One issue with classical testing is that it can encourage application design that pushs layers towards building out classes and methods that must return a specific state.
This can lead to methods that exist solely to satisfy some test, when those methods should be there to fulfill some require of a feature or software layer in your application.
Remember, design your program from “tell, don’t ask”
It may be a good idea to try mockist testing if you run into errors that are hard to pin down, hard to find the module or method from which the error occurs.
Though, this issue can be fixed in a classical approach by making more finely-grained tests.
Another reason to try mockist testing is it encourage the expansion of the behaviors of your classes. This can be great if you are having trouble growing your program.
Whichever style of testings is used, it is always important to remember the trade-off and the difference in workflows that these two styles
encourage. BDD and mockist testing encourages coding out our program through how different actors/objects interact with one another and the
behaviors those different objects invoke. It inspires a "outside-in" approach to software design, focusing on the UI layer first then building
out the lower layers to fill our whichever feature you're working on.

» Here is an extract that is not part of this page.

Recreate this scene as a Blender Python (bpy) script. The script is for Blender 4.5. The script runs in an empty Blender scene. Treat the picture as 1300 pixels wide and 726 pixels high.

On the other hand, classical testing, which may use stubs, dummies, fakes, and even spies is a bit different. It is state-based and depends
on the end result of your classes and modules. The development of your program will follow a more "middle-out" design, with various backend
modules/classes being built out first, and then layering on the UI to fit the behavior your expect. This design philosophy and testing style
will can be well maintained with finely-grained unit tests in conjunction with coarsely-grained acceptance/integration tests.
Both styles of testing warrant consideration and it really depends on how your team wants to build up your application, project, or program.
Regardless, consider an agile approach, and build up your application layer by layer, with different modules that aren't too tightly coupled.
This will help you create an application via TDD that is easier to grow and maintain as time goes on.